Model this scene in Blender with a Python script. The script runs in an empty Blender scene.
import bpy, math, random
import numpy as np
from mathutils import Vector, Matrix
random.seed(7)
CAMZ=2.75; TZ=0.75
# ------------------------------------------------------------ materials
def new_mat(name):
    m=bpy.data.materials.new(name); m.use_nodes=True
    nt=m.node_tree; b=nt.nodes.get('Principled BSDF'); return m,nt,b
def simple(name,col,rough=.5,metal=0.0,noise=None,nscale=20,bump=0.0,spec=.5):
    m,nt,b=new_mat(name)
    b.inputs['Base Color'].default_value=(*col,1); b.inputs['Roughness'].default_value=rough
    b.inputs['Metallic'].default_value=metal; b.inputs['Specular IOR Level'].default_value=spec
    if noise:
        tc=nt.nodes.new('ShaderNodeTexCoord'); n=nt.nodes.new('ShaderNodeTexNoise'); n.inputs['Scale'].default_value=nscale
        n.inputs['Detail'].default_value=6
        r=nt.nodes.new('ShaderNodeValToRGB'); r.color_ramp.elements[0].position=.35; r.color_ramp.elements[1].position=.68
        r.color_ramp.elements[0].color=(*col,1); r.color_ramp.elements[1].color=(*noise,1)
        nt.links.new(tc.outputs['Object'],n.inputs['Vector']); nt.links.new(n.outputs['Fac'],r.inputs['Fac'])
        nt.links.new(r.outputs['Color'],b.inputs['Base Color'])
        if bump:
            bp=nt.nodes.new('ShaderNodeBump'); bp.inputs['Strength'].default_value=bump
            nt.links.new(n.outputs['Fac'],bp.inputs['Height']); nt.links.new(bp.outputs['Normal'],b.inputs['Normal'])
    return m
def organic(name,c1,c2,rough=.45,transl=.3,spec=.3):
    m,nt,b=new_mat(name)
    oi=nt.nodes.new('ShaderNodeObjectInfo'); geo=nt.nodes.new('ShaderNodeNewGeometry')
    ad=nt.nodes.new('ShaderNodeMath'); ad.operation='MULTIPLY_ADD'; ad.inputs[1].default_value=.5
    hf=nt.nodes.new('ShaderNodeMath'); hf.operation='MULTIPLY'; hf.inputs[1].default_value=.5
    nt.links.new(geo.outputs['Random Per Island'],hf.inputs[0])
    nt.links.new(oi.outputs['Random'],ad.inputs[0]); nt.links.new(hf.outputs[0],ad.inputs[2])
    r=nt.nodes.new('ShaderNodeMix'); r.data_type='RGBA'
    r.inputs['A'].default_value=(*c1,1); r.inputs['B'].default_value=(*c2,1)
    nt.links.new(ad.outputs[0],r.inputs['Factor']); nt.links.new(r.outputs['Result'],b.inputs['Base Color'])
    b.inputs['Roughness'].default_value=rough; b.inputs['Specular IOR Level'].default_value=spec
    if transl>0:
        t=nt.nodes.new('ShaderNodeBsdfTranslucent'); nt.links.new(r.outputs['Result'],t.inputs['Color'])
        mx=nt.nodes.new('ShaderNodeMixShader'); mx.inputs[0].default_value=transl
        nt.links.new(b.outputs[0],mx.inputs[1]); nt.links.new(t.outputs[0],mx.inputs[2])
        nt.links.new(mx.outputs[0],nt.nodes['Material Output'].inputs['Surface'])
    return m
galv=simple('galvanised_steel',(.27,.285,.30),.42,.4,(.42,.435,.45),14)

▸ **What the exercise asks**
Extract the data in full. Keep it word for word.

▸ **Exercise response**
Model this scene in Blender with a Python script. The script runs in an empty Blender scene.
import bpy, math, random
import numpy as np
from mathutils import Vector, Matrix
random.seed(7)
CAMZ=2.75; TZ=0.75
# ------------------------------------------------------------ materials
def new_mat(name):
    m=bpy.data.materials.new(name); m.use_nodes=True
    nt=m.node_tree; b=nt.nodes.get('Principled BSDF'); return m,nt,b
def simple(name,col,rough=.5,metal=0.0,noise=None,nscale=20,bump=0.0,spec=.5):
    m,nt,b=new_mat(name)
    b.inputs['Base Color'].default_value=(*col,1); b.inputs['Roughness'].default_value=rough
    b.inputs['Metallic'].default_value=metal; b.inputs['Specular IOR Level'].default_value=spec
    if noise:
        tc=nt.nodes.new('ShaderNodeTexCoord'); n=nt.nodes.new('ShaderNodeTexNoise'); n.inputs['Scale'].default_value=nscale
        n.inputs['Detail'].default_value=6
        r=nt.nodes.new('ShaderNodeValToRGB'); r.color_ramp.elements[0].position=.35; r.color_ramp.elements[1].position=.68
        r.color_ramp.elements[0].color=(*col,1); r.color_ramp.elements[1].color=(*noise,1)
        nt.links.new(tc.outputs['Object'],n.inputs['Vector']); nt.links.new(n.outputs['Fac'],r.inputs['Fac'])
        nt.links.new(r.outputs['Color'],b.inputs['Base Color'])
        if bump:
            bp=nt.nodes.new('ShaderNodeBump'); bp.inputs['Strength'].default_value=bump
            nt.links.new(n.outputs['Fac'],bp.inputs['Height']); nt.links.new(bp.outputs['Normal'],b.inputs['Normal'])
    return m
def organic(name,c1,c2,rough=.45,transl=.3,spec=.3):
    m,nt,b=new_mat(name)
    oi=nt.nodes.new('ShaderNodeObjectInfo'); geo=nt.nodes.new('ShaderNodeNewGeometry')
    ad=nt.nodes.new('ShaderNodeMath'); ad.operation='MULTIPLY_ADD'; ad.inputs[1].default_value=.5
    hf=nt.nodes.new('ShaderNodeMath'); hf.operation='MULTIPLY'; hf.inputs[1].default_value=.5
    nt.links.new(geo.outputs['Random Per Island'],hf.inputs[0])
    nt.links.new(oi.outputs['Random'],ad.inputs[0]); nt.links.new(hf.outputs[0],ad.inputs[2])
    r=nt.nodes.new('ShaderNodeMix'); r.data_type='RGBA'
    r.inputs['A'].default_value=(*c1,1); r.inputs['B'].default_value=(*c2,1)
    nt.links.new(ad.outputs[0],r.inputs['Factor']); nt.links.new(r.outputs['Result'],b.inputs['Base Color'])
    b.inputs['Roughness'].default_value=rough; b.inputs['Specular IOR Level'].default_value=spec
    if transl>0:
        t=nt.nodes.new('ShaderNodeBsdfTranslucent'); nt.links.new(r.outputs['Result'],t.inputs['Color'])
        mx=nt.nodes.new('ShaderNodeMixShader'); mx.inputs[0].default_value=transl
        nt.links.new(b.outputs[0],mx.inputs[1]); nt.links.new(t.outputs[0],mx.inputs[2])
        nt.links.new(mx.outputs[0],nt.nodes['Material Output'].inputs['Surface'])
    return m
galv=simple('galvanised_steel',(.27,.285,.30),.42,.4,(.42,.435,.45),14)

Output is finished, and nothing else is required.